County Museum of Art to Lay Off Six More Workers : Funding: Employees are paid by the privately funded Museum Associates. Museum director says it won’t affect operations.


Two months after laying off three county-paid employees and losing 20 others through transfers and frozen vacancies, the County Museum of Art has announced plans to lay off six employees who are paid by the privately funded Museum Associates.

“We have to adjust the institution on both the private side and the county side to the limits of our present resources,” said museum director Michael Shapiro. Thirty-four positions funded by the Museum Associates that have been vacated in the past year have been temporarily frozen. Those staff reductions and the layoffs are required to offset a $1.6-million reduction in revenue--$1.4 million of it from a loss of museum membership funds. The membership is currently 75,000, and had been targeted at 80,000 for the 1992-93 fiscal year. Individual annual memberships range from $55 to $5,000.

The latest layoffs include two employees from the museum’s operations department and one employee in each of four other departments: costumes and textiles, the research library, protective services and management information systems.

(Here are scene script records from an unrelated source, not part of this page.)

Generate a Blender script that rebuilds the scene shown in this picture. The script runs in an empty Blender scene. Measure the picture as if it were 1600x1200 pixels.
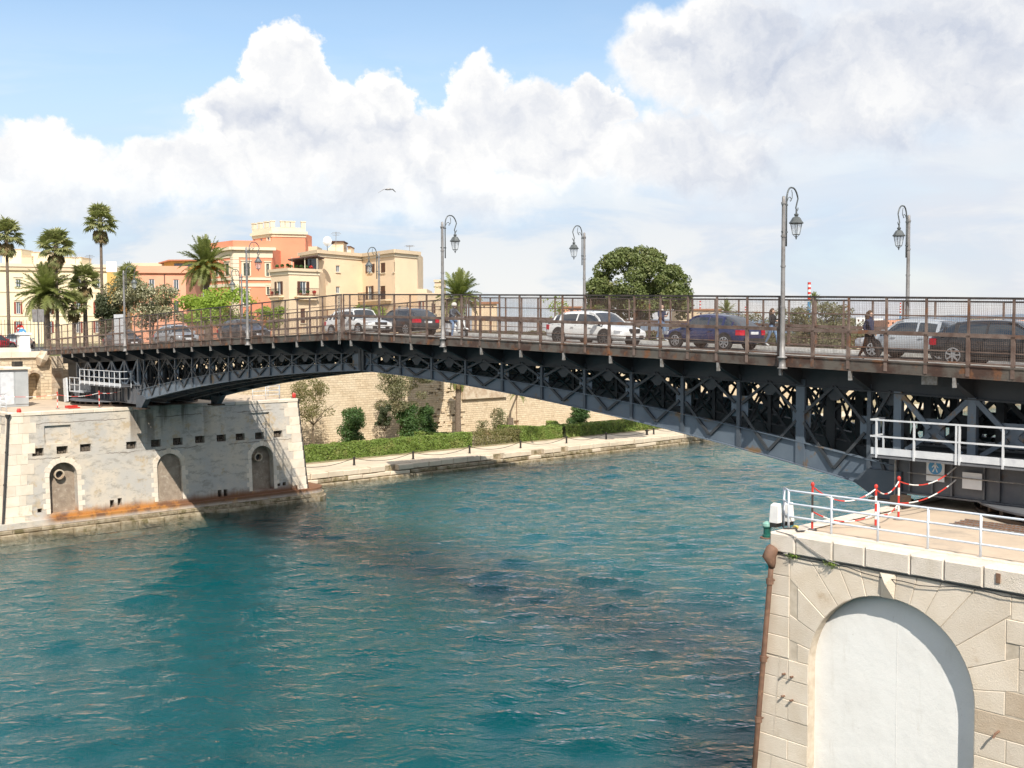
import bpy, bmesh, math, random
import numpy as np
from mathutils import Vector, Matrix, Euler
from mathutils.geometry import tessellate_polygon

SC = bpy.context.scene
COL = SC.collection
random.seed(7)
RNG = np.random.default_rng(11)
PI = math.pi

# ------------------------------------------------------------------ camera
CAM = Vector((-30.848, -46.948, 14.11)); AZ = 0.739; PITCH = 0.0489; ROLL = -0.0031; FPX = 1660.19
_R = Vector((math.cos(AZ), -math.sin(AZ), 0)); _F = Vector((math.sin(AZ), math.cos(AZ), 0)); _U = Vector((0, 0, 1))
cd = bpy.data.cameras.new('camera'); cam = bpy.data.objects.new('camera', cd); COL.objects.link(cam)
cd.sensor_width = 36; cd.lens = 36 * FPX / 1600; cd.clip_start = 0.1; cd.clip_end = 60000
fw = (_F * math.cos(PITCH) - _U * math.sin(PITCH)); up = (_F * math.sin(PITCH) + _U * math.cos(PITCH))
rt = _R.copy()
cr, sr = math.cos(ROLL), math.sin(ROLL)
rt2 = rt * cr + up * sr; up2 = up * cr - rt * sr
M = Matrix((rt2, up2, -fw)).transposed().to_4x4(); M.translation = CAM
cam.matrix_world = M
SC.camera = cam

def ray(px, py):
    X, Y = px - 800, py - 600
    c, s = math.cos(-ROLL), math.sin(-ROLL)
    x = c * X - s * Y; y = s * X + c * Y; v = -y / FPX
    return _R * (x / FPX) + _F * (math.cos(PITCH) + v * math.sin(PITCH)) + _U * (-math.sin(PITCH) + v * math.cos(PITCH))
def at(px, py, ax, val):          # where the sight line meets the plane ax = val
    d = ray(px, py); i = 'xyz'.index(ax); t = (val - CAM[i]) / d[i]; return CAM + d * t
def atd(px, py, Z):               # point at a ground distance Z in front of the camera
    d = ray(px, py); return CAM + d * (Z / d.dot(_F))
def gcoord(r, f, z):              # ground frame: r to the right, f forward of the viewpoint
    p = CAM + _R * r + _F * f; return Vector((p.x, p.y, z))

# ------------------------------------------------------------------ light
SUN = Vector((-1, -1.66, 1.93)).normalized()
sl = bpy.data.lights.new('sun', 'SUN'); sl.energy = 4.8; sl.angle = math.radians(0.53); sl.color = (1.0, 0.94, 0.84)
so = bpy.data.objects.new('sun', sl); COL.objects.link(so); so.location = (0, 0, 80)
so.rotation_euler = SUN.to_track_quat('Z', 'Y').to_euler()
SC.view_settings.view_transform = 'Standard'; SC.view_settings.look = 'None'
SC.view_settings.gamma = 1; SC.view_settings.exposure = 0.3
SC.view_settings.use_curve_mapping = False

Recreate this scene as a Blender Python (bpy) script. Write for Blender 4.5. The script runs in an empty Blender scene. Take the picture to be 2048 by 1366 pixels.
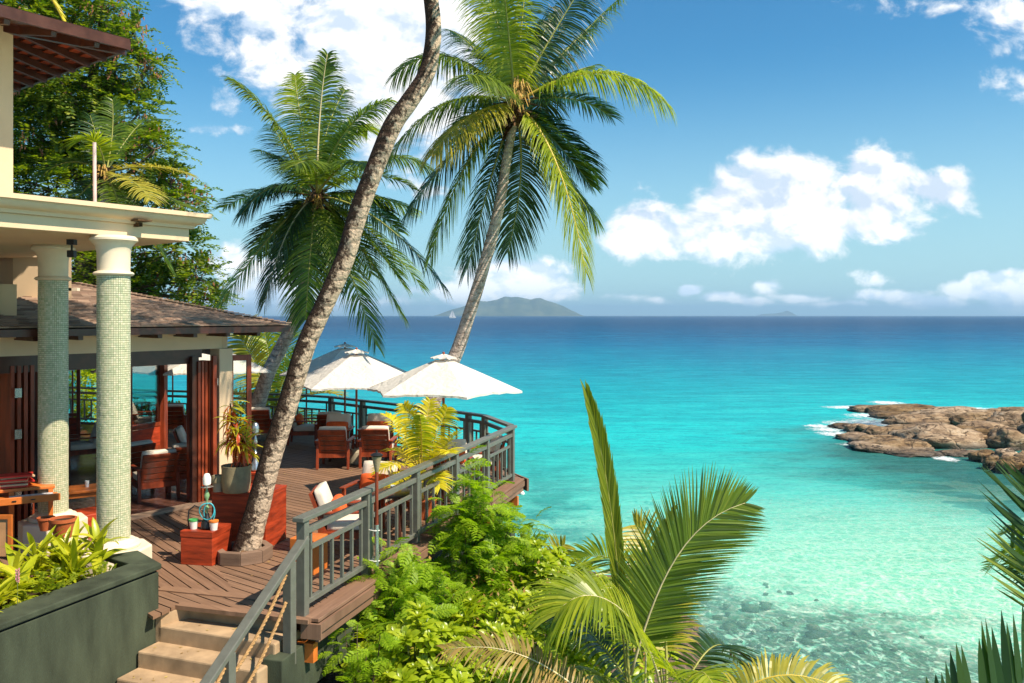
import bpy, bmesh, math, random
from mathutils import Vector, Matrix, noise as mnoise
PI = math.pi
S = bpy.context.scene
COL = S.collection

# ------------------------------------------------------------------ camera
F_PX = 1700.0; EYE = 3.17; HOR = 631.0
cd = bpy.data.cameras.new('camera'); cam = bpy.data.objects.new('camera', cd); COL.objects.link(cam)
cam.location = (0, 0, EYE); cam.rotation_euler = (math.radians(90), 0, 0)
cd.sensor_width = 36; cd.lens = 36 * F_PX / 2048; cd.shift_y = -(683 - HOR) / 2048.0
cd.clip_start = 0.1; cd.clip_end = 90000
S.camera = cam

# ------------------------------------------------------------------ node helper
class NT:
    def __init__(s, tree):
        s.t = tree; tree.nodes.clear()
    def n(s, kind, ins=None, **props):
        nd = s.t.nodes.new(kind)
        for k, v in props.items(): setattr(nd, k, v)
        for k, v in (ins or {}).items(): s.put(nd, k, v)
        return nd
    def put(s, nd, k, v):
        sock = nd.inputs[k]
        if isinstance(v, bpy.types.NodeSocket): s.t.links.new(v, sock)
        elif isinstance(v, bpy.types.Node): s.t.links.new(v.outputs[0], sock)
        else:
            if hasattr(sock.default_value, '__len__') and not isinstance(v, (int, float)) and len(sock.default_value) == 4 and len(v) == 3: v = (*v, 1)
            sock.default_value = v
    def m(s, op, a, b=None, c=None, clamp=False):
        d = {0: a}
        if b is not None: d[1] = b
        if c is not None: d[2] = c
        return s.n('ShaderNodeMath', d, operation=op, use_clamp=clamp).outputs[0]
    def vm(s, op, a, b=None, sc=None):
        d = {0: a}
        if b is not None: d[1] = b
        if sc is not None: d['Scale'] = sc
        nd = s.n('ShaderNodeVectorMath', d, operation=op)
        return nd.outputs['Value'] if op in ('LENGTH', 'DOT_PRODUCT', 'DISTANCE') else nd.outputs[0]
    def noise(s, vec, scale, detail=4, rough=.55, dist=0.0):
        return s.n('ShaderNodeTexNoise', {'Vector': vec, 'Scale': scale, 'Detail': detail, 'Roughness': rough, 'Distortion': dist}).outputs[0]
    def rng(s, v, a, b, c=0.0, d=1.0, smooth=False):
        nd = s.n('ShaderNodeMapRange', {0: v, 1: a, 2: b, 3: c, 4: d})
        if smooth: nd.interpolation_type = 'SMOOTHSTEP'
        return nd.outputs[0]
    def mix(s, f, a, b, blend='MIX'):
        nd = s.n('ShaderNodeMix', data_type='RGBA', blend_type=blend)
        s.put(nd, 0, f); s.put(nd, 6, a); s.put(nd, 7, b)
        return nd.outputs[2]
    def ramp(s, v, stops):
        nd = s.n('ShaderNodeValToRGB', {0: v}); e = nd.color_ramp.elements
        e[0].position = stops[0][0]; e[0].color = (*stops[0][1], 1)
        e[1].position = stops[1][0]; e[1].color = (*stops[1][1], 1)
        for p, c in stops[2:]:
            x = e.new(p); x.color = (*c, 1)
        return nd.outputs[0]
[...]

The museum declined to release names of employees who on Tuesday were to be notified of their terminations.

The museum has traditionally received about half its funding from the county and the rest from private sources, including memberships, donations and revenues from bookshop sales. A county-wide budget crisis earlier this year reduced the county’s share of the museum budget from $18 million to $16 million. As a result, the museum’s operating budget for 1992-93 fell to$29 million from an all-time high of $31 million in 1991-92.


The museum currently has 110 county employees and 190 privately paid employees, including those targeted for layoff.

“We need to keep these changes in context,” Shapiro said. “In human terms the loss of employees is unfortunate, but it is a relatively small percentage. The museum will continue to have about 300 full-time employees who are able to carry forth our programs. The changes are largely among support personnel whose activities can be carried out by other people in the institution. We don’t expect any perceptible change in the museum’s programs.”

Psychologist Kevin Flynn, former director of the County Employees Assistance Foundation, has been retained by the museum to counsel laid-off employees.